I guess I'm the female counterpart to Tim Allen-aarrgghhh? Lol.

Horseshoe
Hah!!! I hear ya! I have my share of "home-made" gizmos, too!

Elena
I have an "Ellen homemade gizmo" that is almost too crude to describe ...A tin can with nail holes in the bottom of it (sharp sides up to break up any small clumps) tacked to the bottom of a stick. I fill it with Sevin and a few pebbles and shake it over the plants. It can be held very close and I don't waste powder. Told you it was crude....LOL

Horseshoe
Zowie...now that sounds like it'd work perfect! Good goin'!

Elena
I can see that you are a man who appreciates my talents. Thankee kindly, Sir.

Gardenwife
That is a *really* neat setup. I don't have a greenhouse or a sunny enough spot for one, but if I did...Look out. Wink

Is there an advantage in using powder over liquid insecticide? I like being able to spray it on with my pressure sprayer. Any of you use the systemic ones? I was looking at the labels at Lowe's the other day, wondering about 'em.

Elena
I do use the systemic ones for iris borers and also for the canna borers and a few other things that I feel will get bumped off by them at the base of the plants (roots - bulbs, etc.) We use sprays too. Some things need that pressure to really get to them. The powder isn't always the best poison for things but it is good between sprayings and also there are some things that it just seems to discourage longer, especially when it doesn't rain. I sprinkle it on damp plants so that it will cling. Albert does all the spraying (and knows more about that than I do.) I just do the dusting when I feel that things need it and know he won't be spraying for a while. As you can tell, we use many different methods and usually there are things that respond to one method and not another.

shazbot3
Shoot, Ellen! Your duster sounds perfect!!!!

shazbot3
Well, the blower/duster is done. And let me tell you, that thing WORKS!!!!!! I told DH he should start charging the neighbors for dusting THEIRS, too, lol.

I wanna take pics, but DH said wait. He's trying to talk the man into putting a patent on the darn thing!

The veggie garden AND the roses were done in less than 5 mins-the neighbors' too, lolololol. Aaarrrgghh?

shazbot3
Well, LB is NOT going to patent the idea. I think he's nuts-I really believe he could go far with it. But, he's an old country boy; and very distrustful of things like patents-he says he's afraid someone would steal the idea and he'd get left in the lurch.

However-now I can't take pictures immediately for posting. For some reason now, my digital camera refuses to communicate with the PC for uploading. It will take pics, but I'll either have to buy a printer with a card-reader, or take the cards to be developed onto paper or disc. Grrrrr!!!!!!!!!

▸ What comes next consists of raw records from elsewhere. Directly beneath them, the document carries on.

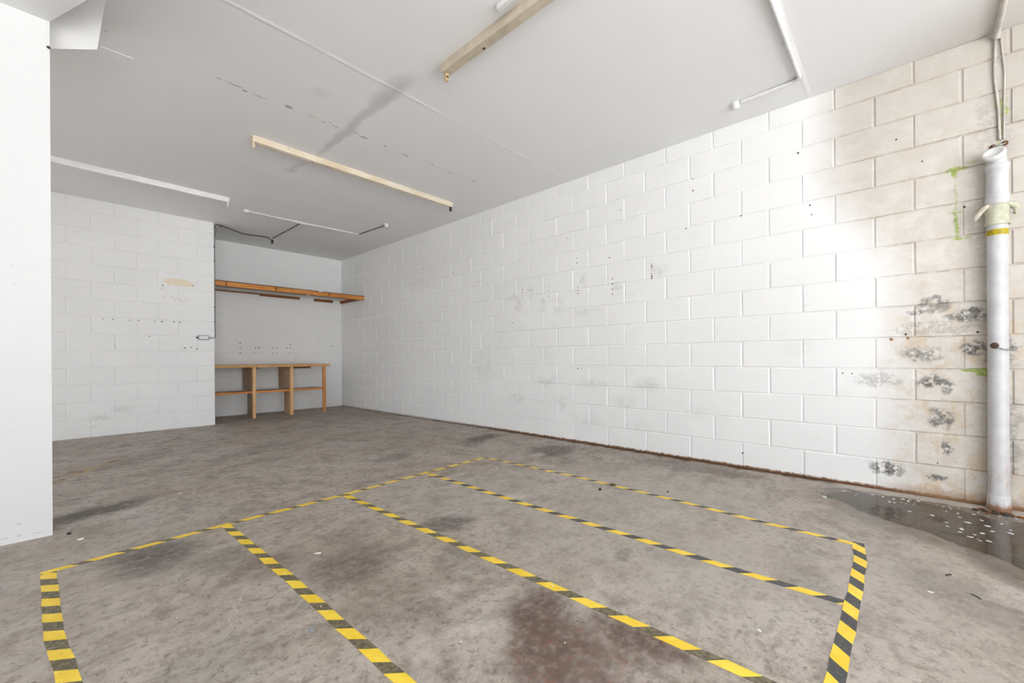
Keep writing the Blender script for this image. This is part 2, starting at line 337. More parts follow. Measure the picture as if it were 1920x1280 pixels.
def ceil_mat():
    M = Mat('ceiling_paint', .7, .2); xc = M.xyz(M.P); p = M.comb(xc[0], xc[1]); pw = M.warp(p, 5, .10, 4); pf = M.warp(p, 25, .03, 4)
    big = M.noise(p, .8, 4); col = M.mix(M.ramp(big, .3, .7), (.885, .885, .89), (.905, .905, .91))
    # long grey smudge on the ceiling
    for cx, cy, rx, ry, ro, k in [(1.60, 2.60, .085, .30, .04, .7), (1.615, 2.85, .055, .42, .04, .9), (1.63, 3.45, .045, .55, -.02, .95), (1.60, 4.30, .04, .20, .05, .6), (1.27, 2.98, .07, .08, 0, .35), (1.58, 4.42, .07, .04, 0, .5)]:
        col = M.mix(M.math('MULTIPLY', M.ell(pw, cx, cy, rx, ry, ro, .3, 1.25), k*.5), col, (.50, .50, .50))
    # row of marks where a partition was taken down
    for cx, cy, rx, ry, k, c in [(1.18, 3.32, .035, .022, .8, 0), (1.35, 3.32, .05, .014, .6, 1), (1.44, 3.33, .02, .010, .6, 0), (1.53, 3.33, .05, .008, .5, 0), (1.48, 3.30, .012, .010, .6, 0), (1.70, 3.30, .018, .010, .8, 0),
                                 (1.77, 3.32, .045, .016, .7, 0), (1.97, 3.32, .018, .012, .7, 0), (2.18, 3.33, .05, .008, .6, 0), (2.21, 3.35, .03, .006, .6, 0), (2.39, 3.30, .012, .008, .5, 0), (2.47, 3.31, .02, .010, .7, 0),
                                 (2.69, 3.32, .05, .010, .4, 0), (2.99, 3.30, .04, .014, .9, 2), (3.25, 3.33, .05, .008, .5, 1), (3.42, 3.33, .07, .006, .4, 1), (.74, 3.32, .02, .006, .6, 0), (.84, 3.32, .06, .008, .7, 0),
                                 (.90, 3.34, .02, .012, .8, 0), (.99, 3.34, .06, .006, .6, 0), (2.23, 3.71, .008, .008, .9, 0), (.20, 3.30, .01, .01, .6, 0), (1.50, 3.36, .3, .004, .12, 0), (2.6, 3.32, .9, .003, .10, 0)]:
        col = M.mix(M.math('MULTIPLY', M.ell(pf, cx, cy, rx, ry, 0, .5, 1.1), k), col, [(.36, .36, .35), (.75, .68, .58), (.75, .50, .28)][c])
    # damp discolouration toward the pipe corner
    col = M.mix(M.math('MULTIPLY', M.ell(pw, 3.65, -.35, .5, .5, 0, .1, 1.2), .45), col, (.60, .55, .49))
    rip = M.ell(p, 1.55, 2.14, .13, .09, 0, .5, 1.2)
    M.color(col); M.bump(M.math('ADD', M.noise(p, 4, 5, .55), M.math('MULTIPLY', M.math('MULTIPLY', M.noise(p, 40, 4, .7, 1.0), rip), 1.2)), .005, .4)
    return M.m

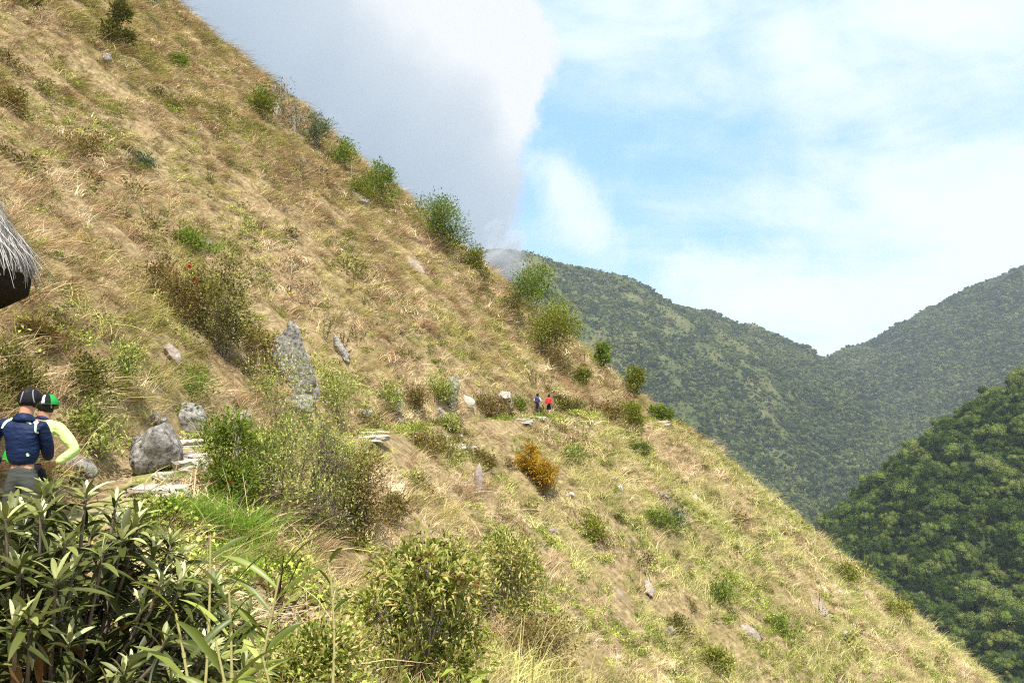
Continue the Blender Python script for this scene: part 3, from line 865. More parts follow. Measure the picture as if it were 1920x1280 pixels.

I WILL get pictures of that thing up here before the summer is over-I PROMISE!!!!!!! It would be the perfect thing for you new nursery owners!!!

Gardenwife
It's funny how people think the very thing set in place to protect their intellectual property rights will be their undoing if they use it.

Looking forward to your pictures - it sounds really neat.

shazbot3
I know it, GW. I really think this guy could make a killing if he'd just go for it.

He's one of the old country boys in our area tho who doesn't even trust banks. Folks like him keep their life savings in a sock-in a coffee can-buried in the back yard, lol.

Elena
Fruit jars are better. They don't let water get in. LOL

shazbot3
Lol!

Horseshoe
Oh no...! You mean we're s'posed to put the money in a SOCK first!? (I messed up.)

Be right back, got something to take care of. (Now where'd I put that shovel...?)

Elena
Since you don't wear shoes, you probably don't have any socks. I hope that Alex or your DW will loan you one. You might be able to get the one you hang up for Santa and use that. I bet that is a really big one so he will leave you lots of goodies.

Gardenwife
I was just going to say the same thing, Ellen -- if he doesn't wear shoes, socks are probably out of the question. You might pad the money in a femi-NINE pad, though. Newcomers will have no idea what I'm talking about, now will they?

Elena
That is a Horseshoe story that hasn't been told her at TGP so unless folks reading this are members at DG they won't have a clue what that is all about. Actually, i don't think there are any real rules to burying money in the back yard. you might just put it in a brown paper sack. I think it has to be brown though! (So it can hide better in the dirt!) I guess if you have red clay you would have to find a red clay colored one. Sure glad it is you having to do all that and not me. I think my money wlll be safe in the sack in the jar in my septic tank. No one would ever think to look there would they?

Gardenwife
Maybe Shoe could be persuaded to post it in the humor forum?

Elena
Poor ole Shoe. Once he starts posting his stories, we will have more and more of them that we'll want him to post! It must be terrible to be so popular! Maybe we can just all buy the BOOK!!!! Shoe, when is that book due out, my man?

Horseshoe
Oh mercy me! Ya'll talking about me?

I actually DO have a sock but I tend to use it for putting garden dusts in so I can shake it over the plants to get rid of any insects.

GW...I'd have to go do an extensive search for that TRUE story over on DG!

As for any book...heck, I can't even finish some of the gazillion stories I've started. Not yet anyway...too busy here these days. Hopefully this Winter I can do some, eh?

Elena
Shoe, do you want some of us to send you an extra sock?

I forgot that you are going to do a CD or maybe even a DVD of your stories in addition to the book. Now, when do you expect that we can be looking for them to appear? Do you think that I will live that long???? If I do, there is te distinct possibility that I won't even remember who you (or who anyone else is for that matter) are by that time. LOL! Ya need to hurry it up a bit cause I ain't agonna live forever!!!!